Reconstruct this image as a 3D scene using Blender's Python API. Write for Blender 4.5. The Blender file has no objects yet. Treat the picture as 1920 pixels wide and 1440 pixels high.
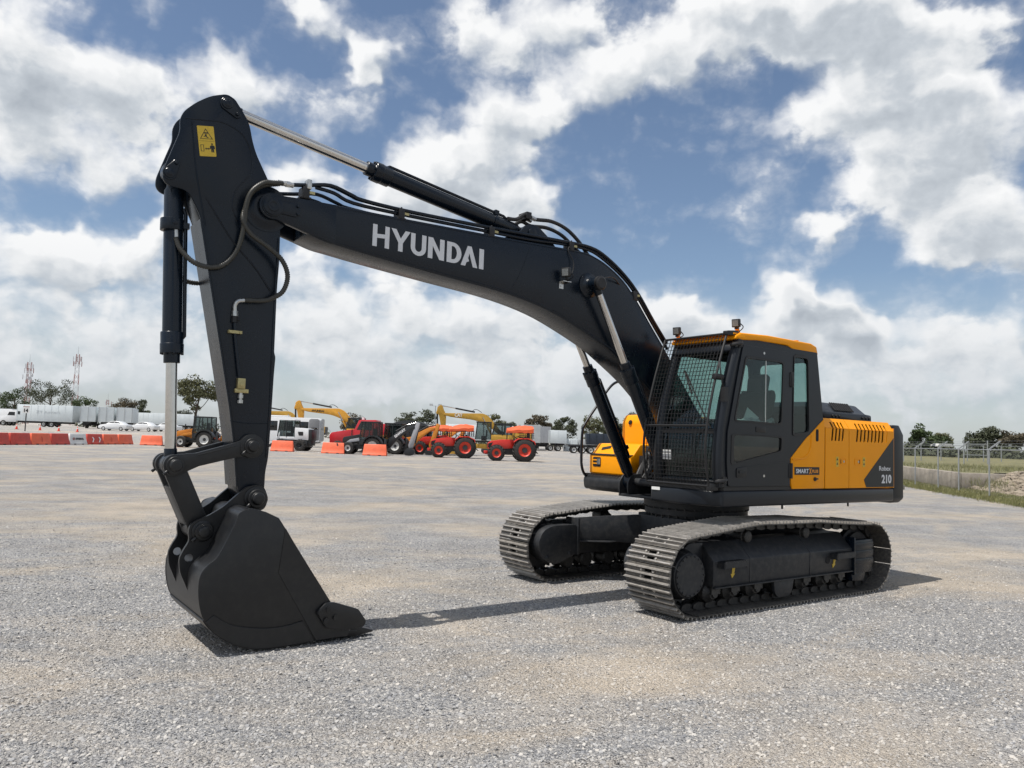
import bpy, bmesh, math, random
import numpy as np
from mathutils import Vector, Matrix
from mathutils.geometry import tessellate_polygon
R = math.radians
SC = bpy.context.scene
COL = SC.collection

# ------------------------------------------------------------------ camera
PITCH, ROLL, CAMH, FPX = R(4.01), R(1.948), 1.789, 1457.4
_f = Vector((0, math.cos(PITCH), math.sin(PITCH)))
_u = Vector((0, -math.sin(PITCH), math.cos(PITCH)))
_r = Vector((1, 0, 0))
_r2 = _r * math.cos(ROLL) + _u * math.sin(ROLL)
_u2 = _u * math.cos(ROLL) - _r * math.sin(ROLL)
cam_data = bpy.data.cameras.new('camera')
cam = bpy.data.objects.new('camera', cam_data)
COL.objects.link(cam)
cam.matrix_world = Matrix(((_r2.x, _u2.x, -_f.x, 0), (_r2.y, _u2.y, -_f.y, 0), (_r2.z, _u2.z, -_f.z, CAMH), (0, 0, 0, 1)))
cam_data.sensor_width = 36.0
cam_data.lens = FPX / 1920 * 36.0
cam_data.clip_start = 0.1
cam_data.clip_end = 6000
SC.camera = cam

# ------------------------------------------------------------------ light
SUN_AZ, SUN_EL = R(209.0), R(66.0)          # horizontal angle (from +X) and elevation of the direction TO the sun
sun_dir = Vector((math.cos(SUN_AZ) * math.cos(SUN_EL), math.sin(SUN_AZ) * math.cos(SUN_EL), math.sin(SUN_EL)))
sun_data = bpy.data.lights.new('sun', 'SUN')
sun_data.energy = 4.7
sun_data.angle = R(0.53)
sun_data.color = (1.0, 0.955, 0.89)
sun = bpy.data.objects.new('sun', sun_data)
COL.objects.link(sun)
sun.rotation_euler = (-sun_dir).to_track_quat('-Z', 'Y').to_euler()

vs = SC.view_settings
vs.view_transform = 'Standard'
vs.look = 'None'
vs.gamma = 1.0
vs.exposure = 0.12
vs.use_curve_mapping = False
try:
    SC.cycles.max_bounces = 6
    SC.cycles.diffuse_bounces = 3
    SC.cycles.glossy_bounces = 3
    SC.cycles.transparent_max_bounces = 16
except Exception:
    pass

# ------------------------------------------------------------------ world: clear-sky model with cumulus drawn over it in sky directions
# cloud cover over azimuth -45..45 and elevation -6..42 degrees, as a sum of products of two curves each
SKY_F = [[0,161,166,171,183,335,591,809,877,767,719,713,626,547,394,304,337,324,378,409,502,542,548,573,602,675,748,771,806,899,864,743,593,479,408,362,377,478,510,461,390,381,458,657,774,900,994,964,959,941,882,793,699,414,234,181,176,171,166,161,0],[0,73,77,81,70,-196,-527,-621,-556,-358,-402,-544,-384,-268,-172,46,65,82,50,92,56,141,226,-10,-349,-501,-445,-187,-124,-172,-24,259,452,494,431,453,580,800,909,887,764,749,863,999,900,728,434,9,-250,-475,-628,-721,-557,-307,-3,91,86,81,77,73,0],[0,-838,-852,-863,-857,-545,-48,159,87,-251,-351,-167,-272,-472,-615,-686,-602,-665,-579,-562,-573,-507,-315,-271,-468,-347,-228,-124,-23,259,426,177,-178,-402,-335,-284,-205,-37,46,77,-43,-50,98,230,534,708,793,946,956,819,672,468,-182,-428,-784,-881,-873,-863,-852,-838,0],[0,239,228,216,193,4,-223,-455,-592,-685,-665,-516,-568,249,-11,-13,47,18,-199,-245,-439,-149,646,697,123,-236,-459,-534,-633,-625,-536,-67,352,651,739,620,287,84,-26,11,-1,2,-135,-571,-323,-317,-133,496,809,977,975,807,648,461,259,188,202,216,228,239,0],[0,-144,-142,-139,-138,-311,-522,-498,-310,-106,127,-30,50,749,-25,-427,-634,-509,-297,207,496,339,157,485,827,750,435,77,-342,-511,-407,-589,-725,-480,-397,-242,-4,153,200,127,53,45,310,901,883,105,-432,-857,-505,50,436,650,647,385,14,-130,-135,-139,-142,-144,0],[0,152,153,153,167,239,23,-376,-650,-699,-471,-301,-401,-140,79,-292,-594,-421,-82,28,-121,-489,-573,-179,326,467,714,999,775,459,484,218,-177,-296,-456,-297,106,71,189,474,675,724,411,-418,-796,-523,-165,317,275,136,-121,-87,107,194,200,151,153,153,153,152,0],[0,-175,-175,-175,-209,-359,-421,-350,-361,-386,-506,-155,416,693,-59,-153,-120,102,456,824,645,272,313,886,959,509,-67,-610,-448,371,780,997,490,-25,-39,-110,-144,-133,-198,-263,-291,-290,-262,-149,-341,-320,59,294,318,-49,-515,-558,-541,-412,-263,-171,-173,-175,-175,-175,0],[0,293,254,212,157,180,155,-180,-359,-365,-56,532,492,501,201,150,193,37,216,540,459,-269,-709,-483,-429,-741,-855,-661,-253,35,188,-1,472,-131,-807,-898,-468,-864,-732,-74,580,675,719,436,663,-90,-287,291,358,276,339,294,41,154,90,126,169,212,254,293,0],[0,-54,-26,2,34,137,-108,-217,-318,-96,-171,-519,-385,32,268,116,107,73,391,498,898,943,582,-169,-544,-373,-86,285,389,-14,-219,-550,-536,-600,-420,-106,117,56,-137,-195,-154,-62,-222,-270,-286,312,694,420,118,180,115,-27,-14,-34,62,48,26,2,-26,-54,0],[0,256,217,173,151,280,312,214,284,516,464,193,904,-79,-209,-597,-823,-667,-285,416,157,-5,-89,492,-39,-450,-343,-27,-45,-300,-379,-574,-614,-348,181,619,498,311,92,8,-40,-34,565,544,-293,-999,-268,640,687,418,-93,-410,-986,-472,-131,82,128,173,217,256,0],[0,-256,-253,-251,-224,-112,99,275,357,490,148,-641,-538,-405,-771,-446,-258,-166,-214,768,999,624,-247,-152,-152,-250,-94,438,439,-326,-471,591,824,826,574,154,-394,-577,-338,43,343,279,313,148,-261,-741,-457,-64,-213,-177,-43,246,527,322,-58,-255,-252,-251,-253,-256,0],[0,206,207,209,204,-119,-347,-357,-188,-208,166,191,-356,-295,-801,-200,-410,-101,259,682,200,-511,-986,-317,289,284,374,268,36,-167,-356,-256,154,496,192,-157,276,312,-343,-901,-750,-635,-322,-65,819,833,132,615,458,-31,-319,-408,180,278,352,213,211,209,207,206,0]]
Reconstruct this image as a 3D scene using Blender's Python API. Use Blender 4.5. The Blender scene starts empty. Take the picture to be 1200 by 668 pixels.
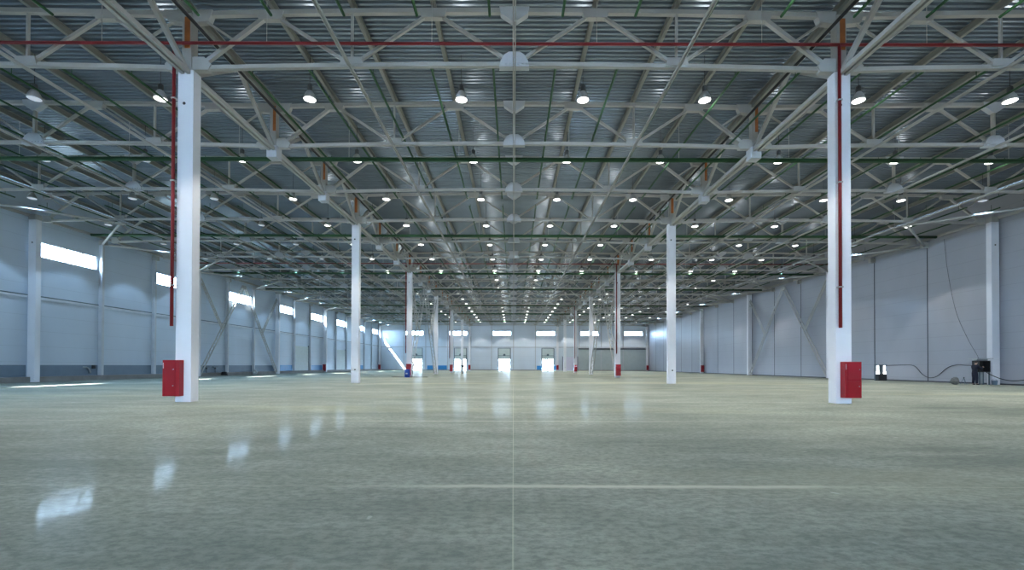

AIM:
Restate each line from the start of the listing through the line bearing "SC.camera = cam" word for word. Drop the pictures.

FINISHED ANSWER:
Reconstruct this image as a 3D scene using Blender's Python API. Write for Blender 4.5. The Blender file has no objects yet. Treat the picture as 1920 pixels wide and 1440 pixels high.
import bpy, bmesh, math, random
import numpy as np
from mathutils import Vector, Matrix
from mathutils.geometry import tessellate_polygon
R = math.radians
SC = bpy.context.scene
COL = SC.collection

# ------------------------------------------------------------------ camera
PITCH, ROLL, CAMH, FPX = R(4.01), R(1.948), 1.789, 1457.4
_f = Vector((0, math.cos(PITCH), math.sin(PITCH)))
_u = Vector((0, -math.sin(PITCH), math.cos(PITCH)))
_r = Vector((1, 0, 0))
_r2 = _r * math.cos(ROLL) + _u * math.sin(ROLL)
_u2 = _u * math.cos(ROLL) - _r * math.sin(ROLL)
cam_data = bpy.data.cameras.new('camera')
cam = bpy.data.objects.new('camera', cam_data)
COL.objects.link(cam)
cam.matrix_world = Matrix(((_r2.x, _u2.x, -_f.x, 0), (_r2.y, _u2.y, -_f.y, 0), (_r2.z, _u2.z, -_f.z, CAMH), (0, 0, 0, 1)))
cam_data.sensor_width = 36.0
cam_data.lens = FPX / 1920 * 36.0
cam_data.clip_start = 0.1
cam_data.clip_end = 6000
SC.camera = cam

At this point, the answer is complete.